UCI Crew: 18 Months Later

Anna Nguyen / New University

During the summer of 2009, Athletic Director Mike Izzi sadly announced UC Irvine would lose five athletic programs (men’s and women’s swimming and diving, men’s and women’s rowing and sailing), which would no longer compete starting in the 2010 school year.

“These were extremely difficult decisions that unfortunately had to be made,” Izzi said when the fateful news was announced to the affected programs. “The impact this has on these coaches and student-athletes is something none of us wishes to see.”
The decision was made in lieu of the crumbling state budget felt throughout all UC campuses. The men’s and women’s rowing teams, in particular, have been hurt due to financial losses.

Rowing is the oldest collegiate sport in the United States, dating back to 1852 when Yale and Harvard competed in a heat that went just over two miles. Current men’s Head Coach Duvall Hecht founded UCI’s crew program in 1965, and the program is one of the school’s founding intercollegiate sports. Coach Hecht was a gold medalist at the 1956 Melbourne Olympics and has kindly returned to help restore the prestige to a once distinguishable athletic program at UCI.

“Our [former] coach (Scott Charette) had to leave, we lost our weight training coach and we couldn’t flag down recruits anymore,” fifth-year senior captain Ben Hise said. “We also lost out on some gear the athletic department provided for us.”
The athletic department may have been scared away from continuing to pay for rowing shells alone, costing up to $15,000 or more, not including oars. Rowers took it upon themselves to help raise money by staging an ergothon, a non-stop rowing relay marathon to “Save UCI Rowing.” Shirts, news interviews, Facebook and Twitter campaigns were made to publicize the message that one of the school’s oldest sports was no longer to be recognized by the NCAA.

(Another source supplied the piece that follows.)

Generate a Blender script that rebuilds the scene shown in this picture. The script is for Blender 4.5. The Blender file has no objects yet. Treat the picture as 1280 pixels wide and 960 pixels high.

“The alumni tried really hard to make it happen,” Hise said. “It’s just really tough to bring back a sport [because of the budget] without absolute knowledge it will be able to support itself. Rowing is an expensive sport, really expensive.”
Cracked oars, shells and broken rudders are not cheap to fix either.

“We needed to fix one of our rudders, but we didn’t have the right size for the boat,” third-year Brian Thies said. “We cut it in half and managed to fix it with what he had. It’s stuff like that you don’t want to do.”

The teams are now both run through campus recreation and are considered club sports. Rowers are seeing the monetary costs with their own eyes as they pay for trainers, uniforms and transportation, all of which were paid for by the athletic department before Aug. 1, 2009. Campus recreation helps maintain the UCI Boathouse on Shellmaker Island, about 15 minutes away from campus.

“It’s definitely become more stressful,” said Hise, who is responsible for attending meetings for campus recreation, making sure hotels are taken care of and keeping the team operating as if it were still a Division I sport.
“I just try to keep the integrity the same as it was before with [UCI] Athletics,” Hise said.

Although both the men’s and women’s crew teams have lost out on the perks of being a Division I athlete at UCI, they have rallied around each other and have garnered support from students and fellow athletes alike since becoming a club sport. The men’s team won the Newport Sprints Fall Classic and finished second in the Head of the Harbor Race at the Port of L.A. The women finished seventh in the “Open Four” heat at the Newport Autumn Rowing Festival (NARF).  Both competitions took place in November of 2010.

The men’s crew has greatly benefitted from having Head Coach Hecht at the helm since last year, and is looking for a major improvement in the upcoming spring season.  Coach Hecht is well respected in the rowing community and previously coached at UCLA and Irvine in the 90s. Not only does Hecht oversee the men’s varsity and novice eight-man squads, he helps pay for equipment and does not take a paycheck for his contributing effort to maintain the UCI team.

“He’s done everything you can imagine,” Hise said about the beloved coach. “He went to Shellmaker Island and set up the program from there.”

Considering the cost of the warm-ups, regatta entry fees and uni-suits, UCI’s crews aren’t forced to pay as much as teams such as Long Beach State, UCLA and Orange Coast College.

The men’s and women’s crew teams are out to prove that they still deserve to be a part of the intercollegiate programs at UCI, and with new Governor Brown expecting to cut more from the UC system, other programs must appreciate the amenities they receive on a daily basis.

UCI will begin their season March 5 at Long Beach.